Shri Balaji Bhavan Pure Vegetarian Restaurant
Jeff Balke

Shri Balaji Bhavan's sparse atmosphere and counter service don't dissuade Houstonians in search of delicious and authentic Udipi-style cuisine. The place is always packed with people sitting at feast-laden tables. Prices are so reasonable here, you can generously feed a family of four for around $50. It's so delicious that even meat lovers don't mind that the place is strictly vegetarian. The dosas, with their thin, platter-size crepes and savory stuffing, are not to be missed. Shri Balaji Bhavan also offers one of the best selections of puri and chaat (snacks or small dishes like those served by street vendors in India). Those with gentle palates beware; the spices here are not Americanized. This is a must-try if you like a little heat. The vegetable biryani is downright heady. Samosa chaat, drizzled in creamy yogurt sauce and garnished with a colorful riot of onion and tomato, is another winner. Or, order the thali, which provides little samples of several dishes. If the menu seems overwhelming, don't worry.
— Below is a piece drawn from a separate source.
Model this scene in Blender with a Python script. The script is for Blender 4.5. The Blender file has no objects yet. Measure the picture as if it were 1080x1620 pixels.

Just pick something from each category or ask the guy at the counter for suggestions and go on a tasty adventure.

Hubcap Grill

Though primarily known for its innovative burgers (like the Sticky Monkey with peanut butter, bacon and grilled bananas), Hubcap Grill offers fries that can steal the show from the patties. The Hell Fries, thin strips of deep-fried potato topped with jalapeños, cayenne and chile powders, and a Siracha mayonnaise, are (irony noted) heaven for those who want some serious spice with their starch. Pair them with a milder burger or eat them on their own; either way, you'll need a fork and some milk.